One measure of a community's silliness is the degree to which assumptions are made about people based on nothing but color.
A secondary theme in many of the letters that roll in is making unwarranted assumptions about my position on, of all things, reparations for slavery.
It's clear that some letter writers look at the column photo and assume they can pigeonhole me. A typical negative letter goes something like this:
"Mr. Norman. You're a jerk for writing what you did about [the war in Afghanistan/bad cops/President Bush]. You're so [un-American/pro-criminal/anti-Republican], it's sickening. Stop whining about the relatively small amount of injustice perpetrated by well-meaning people in this great country of ours and look at the big picture.
"And another thing, instead of bellyaching about reparations, you should encourage your people to work as hard as whites do when they immigrate to America from [generic European feudal state] with only the clothes on their backs, $20 in their pocket, and a few cases of tuberculosis between them. My people were discriminated against worse than your people, but within 10 minutes of getting off the boat, they were working 19-hour days in the mills, paying taxes in Natrona Heights, and looking down on other immigrants. That's the American way, so love it or lump it."
If a dollar were deposited into a special account every time a letter with this level of stupidity and revisionism crossed a black columnist's desk anywhere in America, no one would bother clamoring for reparations. The fund would have an inexhaustible revenue stream. The compound interest alone would make every American of African descent a millionaire many times over.
But alas, short of a way of directly penalizing those who actually held slaves many generations after the fact, I'm still very much a skeptic when it comes to reparations for slavery. Since everyone living in America is already profiting from their misery, I don't need another cent of blood money to make me feel "compensated."
Getting paid for decades of Jim Crow discrimination is a nonstarter for me, too, though there are instances -- like the Department of Agriculture's shameful and systematic disenfranchisement of black farmers -- that cry out for financial compensation this minute. I say pay the survivors of the Tulsa riots of 1921, throw in the families of every man and woman lynched since 1865 while you're at it, and some measure of national decency will have been achieved belatedly.
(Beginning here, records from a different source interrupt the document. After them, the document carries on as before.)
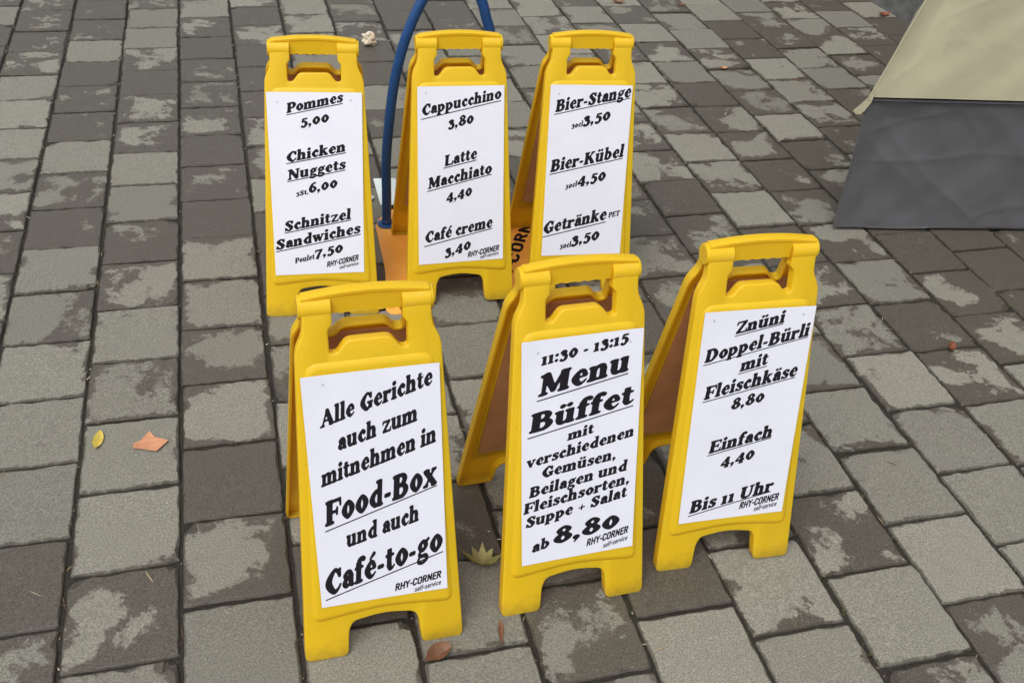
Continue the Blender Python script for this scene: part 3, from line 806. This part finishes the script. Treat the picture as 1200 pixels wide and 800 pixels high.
# ------------------------------------------------------------------ folding A-frame signs
def panel_outline():
    r = [(.064, 0, .011), (.1375, 0, .012), (.112, .572, .014), (.0985, .598, .012), (.0975, .646, 0), (.0535, .646, 0), (.0535, .612, 0), (.0605, .602, 0), (.0605, .5645, .005), (.049, .5635, .008), (.034, .584, .009)]
    pts = r + [(-u, v, k) for u, v, k in reversed(r)]
    pts += [(-.0605, .050, .004), (-.0535, .0695, .014), (0, .0785, .06), (.0535, .0695, .014), (.0605, .050, .004)]
    return round_poly([(u, v) for u, v, _ in pts], [k for *_, k in pts], 4)
OUT = panel_outline()
EMB = round_poly([(.1165, .0825), (.0965, .5475), (-.0965, .5475), (-.1165, .0825), (-.07, .0885), (0, .0955), (.07, .0885)], [.015, .019, .019, .015, .05, .06, .05], 5)
BRD = round_poly([(.1035, .1125), (.0905, .5595), (-.0905, .5595), (-.1035, .1125)], .004, 3)
AXV, AXW, KR = .6365, -.0182, .0200

def build_sign(x, y, z, yaw, lean, spec, label, seed):
    root = empty('floor_sign', (x, y, z), yaw)
    tag(root, label, 'sign', 'yellow A-frame signs with printed posters')
    s, c = math.sin(R(lean)), math.cos(R(lean))
    def front(u, v, w):
        v = v - w * s / c * max(0.0, 1 - max(0, v) / .03)         # the soles are cut level with the ground
        return (u, v * s - w * c, v * c + w * s)
    ya = AXV * s - AXW * c; za = AXV * c + AXW * s
    rear = lambda u, v, w: (u, 2 * ya - front(u, v, w)[1], front(u, v, w)[2])
    for nm, xf, top in (('front_panel', front, True), ('back_panel', rear, False)):
        bm = bmesh.new()
        loft(bm, OUT, [(.0032, 0), (.0016, -.0004), (.0005, -.0014), (0, -.0032), (0, -.019), (.0038, -.019), (.0042, -.0048)], xf)
        loft(bm, EMB, [(-.0045, -.001), (-.003, .0004), (0, .0021), (.0035, .0037), (.0062, .0042), (.0085, .0043)], xf)          # raised field
        loft(bm, EMB, [(.004, -.004), (.0045, -.0078), (.006, -.0085)], xf)                            # its back, seen from inside
        if top:
            for sg in (-1, 1):
                us = [.0535, .0545, .0975, .0985]
                rr = [KR - .001, KR, KR, KR - .001]
                tube(bm, [front(sg * u, AXV, AXW) for u in us], rr, 26)
        bmesh.ops.recalc_face_normals(bm, faces=bm.faces)
        p = mesh_obj(nm, bm, M['yellow'], root, 32)
        bm = bmesh.new()
        loft(bm, BRD, [(0, -.0082), (0, -.0118)], xf)
        bmesh.ops.recalc_face_normals(bm, faces=bm.faces)
        mesh_obj('backing_board', bm, M['board'], p)
    # carrying handle that bridges both panels
    bm = bmesh.new()
    rings = []
    us = [-.097, -.0962, -.08, -.054, -.053, -.052] + list(np.linspace(-.045, .045, 13)) + [.052, .053, .054, .08, .0962, .097]
    for u in us:
        e = .0012 if abs(u) > .0968 else 0
        zt = za + .0225 + .0085 * (1 - (u / .097) ** 2) - e
        if abs(u) < .0535:
            zb = za - .0105 + .0012 * math.sin(u * 330 + seed) * (abs(u) < .05)
        else: zb = za + .003
        q = [(-.0085, zb), (-.0088, zt - .0085), (-.0110, zt - .0070), (-.0114, zt - .0025), (-.0102, zt - .0006), (-.008, zt), (.004, zt), (.0066, zt - .0006), (.0078, zt - .0025), (.0074, zt - .0070), (.0056, zt - .0085), (.0055, zb)]
        rings.append([bm.verts.new((u, ya + a * (1 - e * 30), b)) for a, b in q])
    m = len(rings[0])
    for a, b in zip(rings, rings[1:]):
        for k in range(m): bm.faces.new((a[k], a[(k + 1) % m], b[(k + 1) % m], b[k]))
    bm.faces.new(rings[0][::-1]); bm.faces.new(rings[-1])
    for sg in (-1, 1):
        tube(bm, [(sg * u, ya, za + .001) for u in (.0955, .1012, .1026)], [.0185, .0185, .0172], 24)
    bmesh.ops.recalc_face_normals(bm, faces=bm.faces)
    mesh_obj('handle', bm, M['yellow'], root, 32)
    # poster
    TL, TR, BL, BR = [np.array(p) for p in spec['paper']]
    cen = (TL + TR + BL + BR) / 4
    def lift(u, v):
        du, dv = (u - cen[0]) / .105, (v - cen[1]) / .215
        k = .5 + .5 * noise.noise(Vector((u * 8 + seed * 3.1, v * 7, seed)))
        return .0046 + .0005 * k + .0011 * max(0, abs(du * dv)) ** 3
    bm = bmesh.new()
    nu, nv = 22, 44
    lay = []
    for off in (0, -.0003):
        gv = []
        for j in range(nv + 1):
            row = []
            for i in range(nu + 1):
                a, b = i / nu, j / nv
                P = (BL * (1 - a) + BR * a) * (1 - b) + (TL * (1 - a) + TR * a) * b
                row.append(bm.verts.new(front(P[0], P[1], lift(*P) + off)))
            gv.append(row)
        lay.append(gv)
    f, b = lay
    for j in range(nv):
        for i in range(nu):
            bm.faces.new((f[j][i], f[j][i + 1], f[j + 1][i + 1], f[j + 1][i])); bm.faces.new((b[j][i], b[j + 1][i], b[j + 1][i + 1], b[j][i + 1]))
    for i in range(nu):
        bm.faces.new((f[0][i + 1], f[0][i], b[0][i], b[0][i + 1])); bm.faces.new((f[nv][i], f[nv][i + 1], b[nv][i + 1], b[nv][i]))
    for j in range(nv):
        bm.faces.new((f[j][0], f[j + 1][0], b[j + 1][0], b[j][0])); bm.faces.new((f[j + 1][nu], f[j][nu], b[j][nu], b[j + 1][nu]))
    poster = mesh_obj('poster', bm, M['paper'], root, 60)
    ink = lambda u, v: front(u, v, lift(u, v) + .00035)
    bl, bt, bs = bmesh.new(), bmesh.new(), bmesh.new()
    for t, u0, v0, u1, v1, cap in spec['lines']:
        if t == '_':
            n = 24
            vs = []
            for i in range(n + 1):
                u, v = u0 + (u1 - u0) * i / n, v0 + (v1 - v0) * i / n
                vs.append((bl.verts.new(ink(u, v - cap * .68)), bl.verts.new(ink(u, v + cap * .68))))
            for a, b_ in zip(vs, vs[1:]): bl.faces.new((a[0], b_[0], b_[1], a[1]))
        else:
            write_line(bt if t[0] == '#' else bs if t[0] == '%' else bl, t, (u0, v0), (u1, v1), cap, ink, .14 if t[0] in '#%' else spec.get('italic', .09))
    mesh_obj('lettering', bl, M['ink'], poster)
    if len(bt.faces):
        mesh_obj('logo_lettering', bt, M['ink'], poster)
        mesh_obj('small_lettering', bs, M['ink_thin'], poster)
    else: bt.free(); bs.free()
    for sg in (-1, 1):
        bm = bmesh.new()
        u, v = cen[0] + sg * .080 + .004 * math.sin(seed * 5 + sg), TL[1] - .019 + .004 * math.cos(seed * 3 + sg)
        vs = [bm.verts.new(front(u + .0024 * math.cos(2 * math.pi * k / 14), v + .0026 * math.sin(2 * math.pi * k / 14), lift(u, v) + .0006)) for k in range(14)]
        bm.faces.new(vs)
        mesh_obj('glue_spot', bm, M['glue'], poster)
    return root

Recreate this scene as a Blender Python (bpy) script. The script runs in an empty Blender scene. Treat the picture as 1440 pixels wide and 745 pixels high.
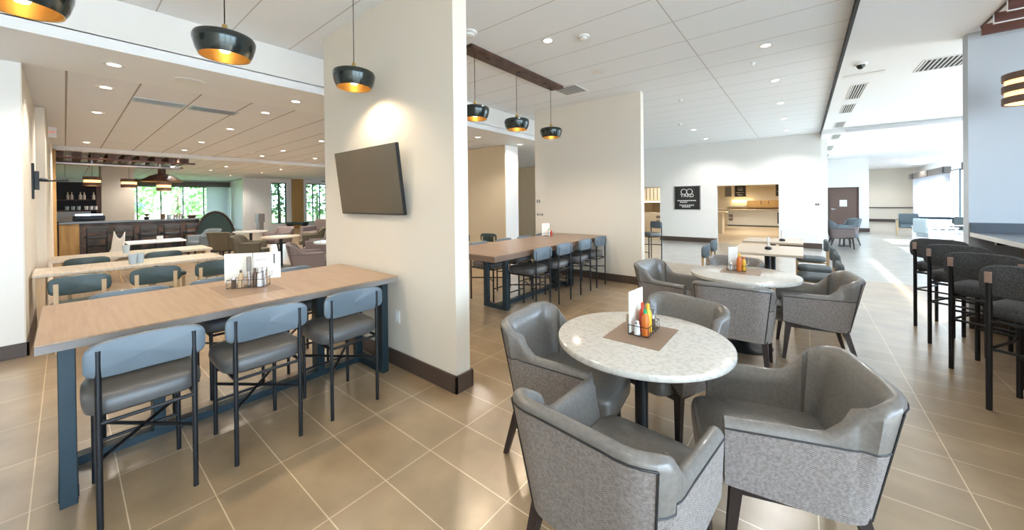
import bpy, bmesh, math, random
from mathutils import Vector, Matrix
random.seed(7)
S = bpy.context.scene
C = bpy.data.collections.new('room'); S.collection.children.link(C)
PI = math.pi
TILE_Y, TILE_X = 0.305, 0.615

# ------------------------------------------------------------------ materials
def mat(name, col, rough=.5, metal=0., spec=.5, emis=None, estr=0., coat=0., alpha=None):
    m = bpy.data.materials.new(name); m.use_nodes = True
    b = m.node_tree.nodes['Principled BSDF']
    b.inputs['Base Color'].default_value = (*col, 1)
    b.inputs['Roughness'].default_value = rough
    b.inputs['Metallic'].default_value = metal
    b.inputs['Specular IOR Level'].default_value = spec
    if coat: b.inputs['Coat Weight'].default_value = coat; b.inputs['Coat Roughness'].default_value = .1
    if emis: b.inputs['Emission Color'].default_value = (*emis, 1); b.inputs['Emission Strength'].default_value = estr
    return m
def nd(m, t, **k):
    n = m.node_tree.nodes.new(t)
    for a, v in k.items(): setattr(n, a, v)
    return n
def lk(m, a, b): m.node_tree.links.new(a, b)
def bsdf(m): return m.node_tree.nodes['Principled BSDF']
def coords(m, scale=(1,1,1), rot=(0,0,0), loc=(0,0,0)):
    tc = nd(m, 'ShaderNodeTexCoord'); mp = nd(m, 'ShaderNodeMapping')
    mp.inputs['Scale'].default_value = scale; mp.inputs['Rotation'].default_value = rot; mp.inputs['Location'].default_value = loc
    lk(m, tc.outputs['Object'], mp.inputs['Vector']); return mp.outputs['Vector']
def vary(m, c1, c2, scale=4., detail=4., sc=(1,1,1), lo=.35, hi=.65):
    v = coords(m, sc); n = nd(m, 'ShaderNodeTexNoise'); n.inputs['Scale'].default_value = scale; n.inputs['Detail'].default_value = detail
    lk(m, v, n.inputs['Vector']); r = nd(m, 'ShaderNodeValToRGB')
    r.color_ramp.elements[0].position = lo; r.color_ramp.elements[1].position = hi
    r.color_ramp.elements[0].color = (*c1, 1); r.color_ramp.elements[1].color = (*c2, 1)
    lk(m, n.outputs['Fac'], r.inputs['Fac']); lk(m, r.outputs['Color'], bsdf(m).inputs['Base Color']); return n, r
def bump(m, h, strength=.2, dist=.002):
    b = nd(m, 'ShaderNodeBump'); b.inputs['Strength'].default_value = strength; b.inputs['Distance'].default_value = dist
    lk(m, h, b.inputs['Height']); lk(m, b.outputs['Normal'], bsdf(m).inputs['Normal'])

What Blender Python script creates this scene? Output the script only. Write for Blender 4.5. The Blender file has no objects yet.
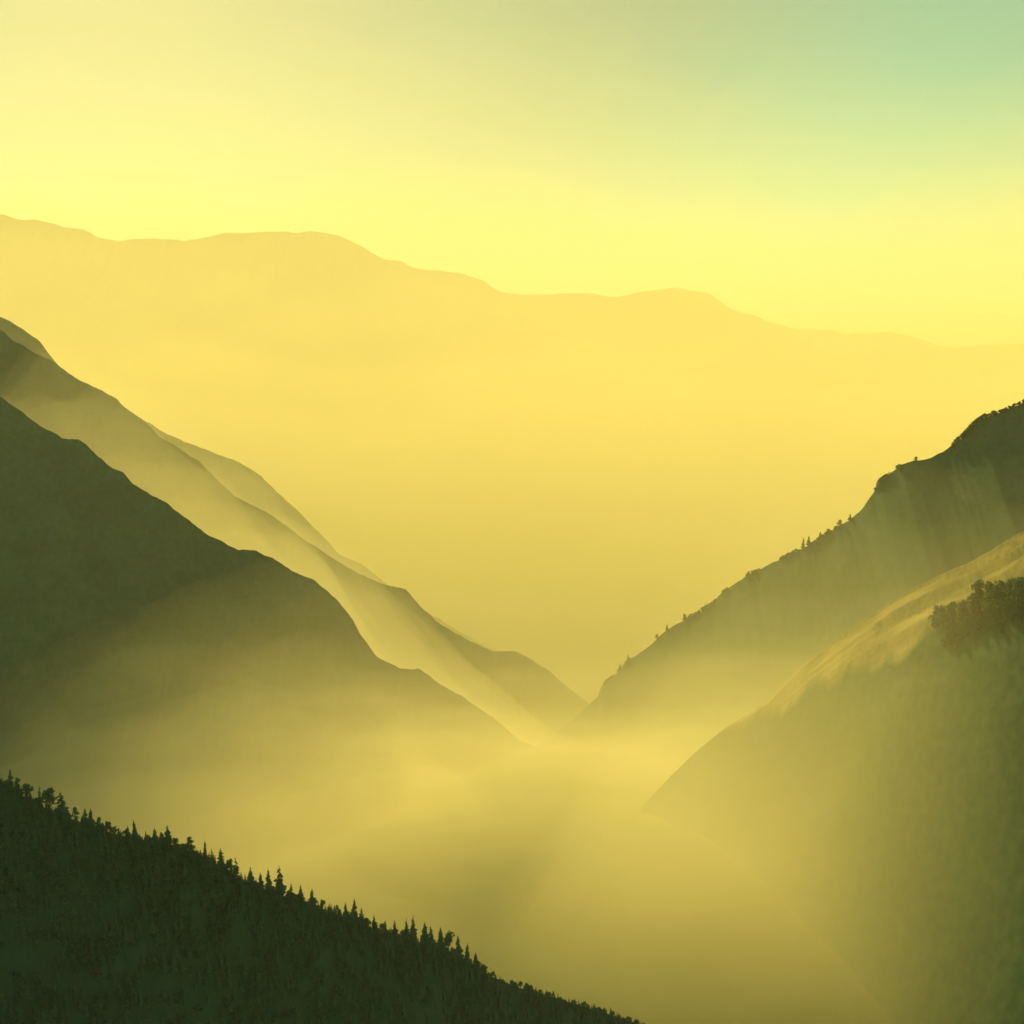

Of course, this position disappoints those who write regularly wanting to know when I'm going to come out swinging on behalf of several class action lawsuits seeking reparations for blacks across the board.
That won't be happening anytime soon, though I can understand the frustration of those who point to the financial shakedown of Catholic dioceses during this sex scandal as evidence of American hypocrisy. Though one would think putting a monetary value on the suffering caused by sexual abuse would be spiritually untenable, lawyers manage to come up with figures every day.
Black folks read the papers, too. They know lawsuits against Enron's former executives are moving forward, cheered on by most Americans. They're heartened when agreements are negotiated overseas that will pay survivors of the Nazi death camps back wages for their work as slaves of the Third Reich.
When treasures hanging in museums or gathering dust in lost bank accounts are returned to the Jewish families they were looted from a half-century ago, cheers go up from the lowliest 'hood to Oprah's penthouse. Lawsuits by Native Americans seeking the enforcement of century-old treaties are applauded as just and overdue.
That's why it's galling to many blacks when Gen. William Tecumseh Sherman's promise that blacks would receive 40 acres and a mule at the end of the Civil War is derided as not being worth the paper it was printed on. It's a contract many believe is morally binding on the United States, even if the legality of such a sweeping promise is suspect.
Since Americans of all persuasions are constantly trying to get something for nothing, many blacks resent being told to go to the back of the line when it comes to getting paid to make centuries of accumulated "pain" go away.
But everyone knows reparations are as American as apple pie. Most folks simply want justice to come out of someone else's slice.